» **Available data**
'''

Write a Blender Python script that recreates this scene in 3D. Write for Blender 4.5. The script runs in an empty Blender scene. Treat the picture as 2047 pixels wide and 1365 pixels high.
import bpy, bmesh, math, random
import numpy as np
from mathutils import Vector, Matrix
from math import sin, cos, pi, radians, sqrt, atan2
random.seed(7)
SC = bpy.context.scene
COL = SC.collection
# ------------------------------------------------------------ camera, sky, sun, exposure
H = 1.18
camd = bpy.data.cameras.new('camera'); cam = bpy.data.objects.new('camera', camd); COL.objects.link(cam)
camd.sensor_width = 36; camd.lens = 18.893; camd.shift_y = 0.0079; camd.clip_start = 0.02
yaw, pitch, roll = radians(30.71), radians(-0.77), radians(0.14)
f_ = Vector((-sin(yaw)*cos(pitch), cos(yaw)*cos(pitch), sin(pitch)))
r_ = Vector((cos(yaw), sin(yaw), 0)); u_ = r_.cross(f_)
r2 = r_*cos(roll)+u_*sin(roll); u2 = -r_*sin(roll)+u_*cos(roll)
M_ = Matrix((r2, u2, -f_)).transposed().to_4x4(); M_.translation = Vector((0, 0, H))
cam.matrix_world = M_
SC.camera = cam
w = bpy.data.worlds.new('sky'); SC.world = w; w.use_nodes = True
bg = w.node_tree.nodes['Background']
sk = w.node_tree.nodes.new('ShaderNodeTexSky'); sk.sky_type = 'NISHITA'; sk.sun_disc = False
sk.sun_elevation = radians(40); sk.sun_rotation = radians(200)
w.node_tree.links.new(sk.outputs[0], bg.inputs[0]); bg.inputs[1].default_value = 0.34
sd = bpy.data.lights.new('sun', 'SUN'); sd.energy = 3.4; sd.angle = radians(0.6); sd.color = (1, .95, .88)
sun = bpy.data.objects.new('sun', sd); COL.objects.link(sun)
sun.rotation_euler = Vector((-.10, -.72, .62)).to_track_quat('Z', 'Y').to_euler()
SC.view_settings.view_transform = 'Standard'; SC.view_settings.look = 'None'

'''

» **Set problem**
Every line of the data above should be copied exactly.

» **Solution to this task**
Write a Blender Python script that recreates this scene in 3D. Write for Blender 4.5. The script runs in an empty Blender scene. Treat the picture as 2047 pixels wide and 1365 pixels high.
import bpy, bmesh, math, random
import numpy as np
from mathutils import Vector, Matrix
from math import sin, cos, pi, radians, sqrt, atan2
random.seed(7)
SC = bpy.context.scene
COL = SC.collection
# ------------------------------------------------------------ camera, sky, sun, exposure
H = 1.18
camd = bpy.data.cameras.new('camera'); cam = bpy.data.objects.new('camera', camd); COL.objects.link(cam)
camd.sensor_width = 36; camd.lens = 18.893; camd.shift_y = 0.0079; camd.clip_start = 0.02
yaw, pitch, roll = radians(30.71), radians(-0.77), radians(0.14)
f_ = Vector((-sin(yaw)*cos(pitch), cos(yaw)*cos(pitch), sin(pitch)))
r_ = Vector((cos(yaw), sin(yaw), 0)); u_ = r_.cross(f_)
r2 = r_*cos(roll)+u_*sin(roll); u2 = -r_*sin(roll)+u_*cos(roll)
M_ = Matrix((r2, u2, -f_)).transposed().to_4x4(); M_.translation = Vector((0, 0, H))
cam.matrix_world = M_
SC.camera = cam
w = bpy.data.worlds.new('sky'); SC.world = w; w.use_nodes = True
bg = w.node_tree.nodes['Background']
sk = w.node_tree.nodes.new('ShaderNodeTexSky'); sk.sky_type = 'NISHITA'; sk.sun_disc = False
sk.sun_elevation = radians(40); sk.sun_rotation = radians(200)
w.node_tree.links.new(sk.outputs[0], bg.inputs[0]); bg.inputs[1].default_value = 0.34
sd = bpy.data.lights.new('sun', 'SUN'); sd.energy = 3.4; sd.angle = radians(0.6); sd.color = (1, .95, .88)
sun = bpy.data.objects.new('sun', sd); COL.objects.link(sun)
sun.rotation_euler = Vector((-.10, -.72, .62)).to_track_quat('Z', 'Y').to_euler()
SC.view_settings.view_transform = 'Standard'; SC.view_settings.look = 'None'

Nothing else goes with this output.